Derivation Lie algebras of new k-th local algebras of isolated hypersurface singularities

. Let ( V, 0) = { ( z 1 , · · · , z n ) ∈ C n : f ( z 1 , · · · , z n ) = 0 } be an isolated hypersurface singularity with mult ( f ) = m . Let J k ( f ) be the ideal generated by all k -th order partial derivative of f . For 1 ≤ k ≤ m − 1, the new object L k ( V ) is defined to be the Lie algebra of derivations of the new k -th local algebra M k ( V ), where M k ( V ) := O n / ( f + J 1 ( f ) + · · · + J k ( f )).
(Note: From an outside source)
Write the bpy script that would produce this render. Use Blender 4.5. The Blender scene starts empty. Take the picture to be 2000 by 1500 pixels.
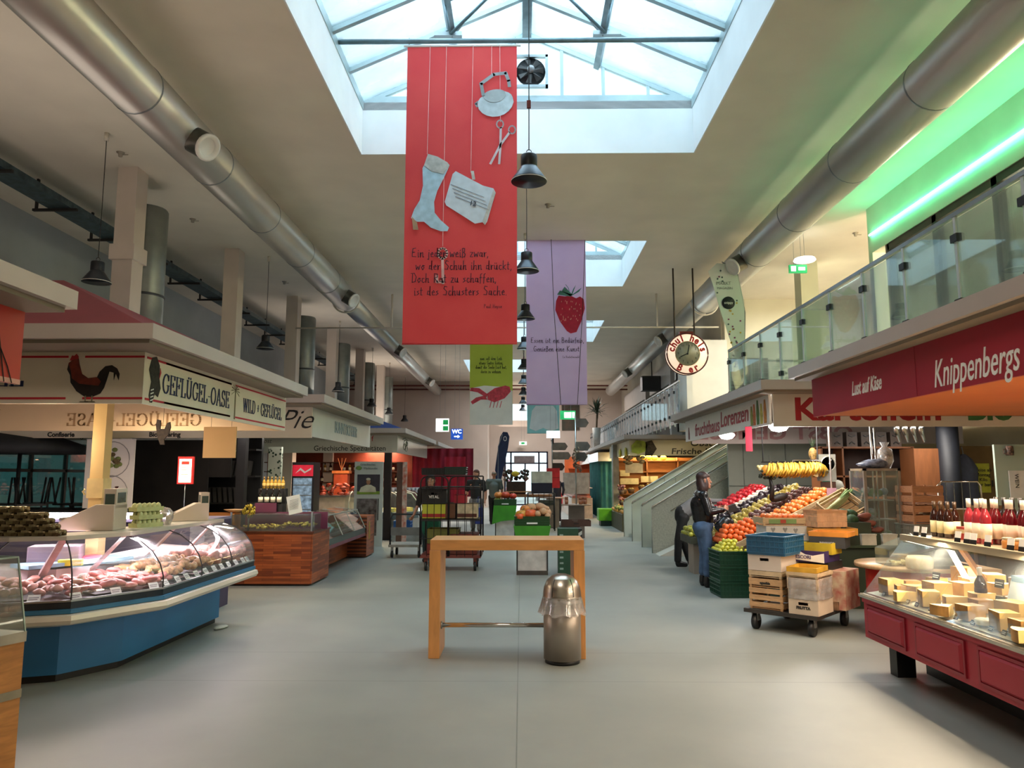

Its dimension is denoted as δ k ( V ). This number δ k ( V ) is a new numerical analytic invariant. In this article we compute L 3 ( V ) for fewnomial isolated singularities (binomial, trinomial) and obtain the formulas of δ 3 ( V ). We also formulate a sharp upper estimate conjecture for the δ k ( V ) of weighted homogeneous isolated hypersurface singularities and verify this conjecture for large class of singularities. Furthermore, we formulate another inequality conjecture: δ ( k +1) ( V ) < δ k ( V ) , k ≥ 1 and verify it for low-dimensional fewnomial singularities.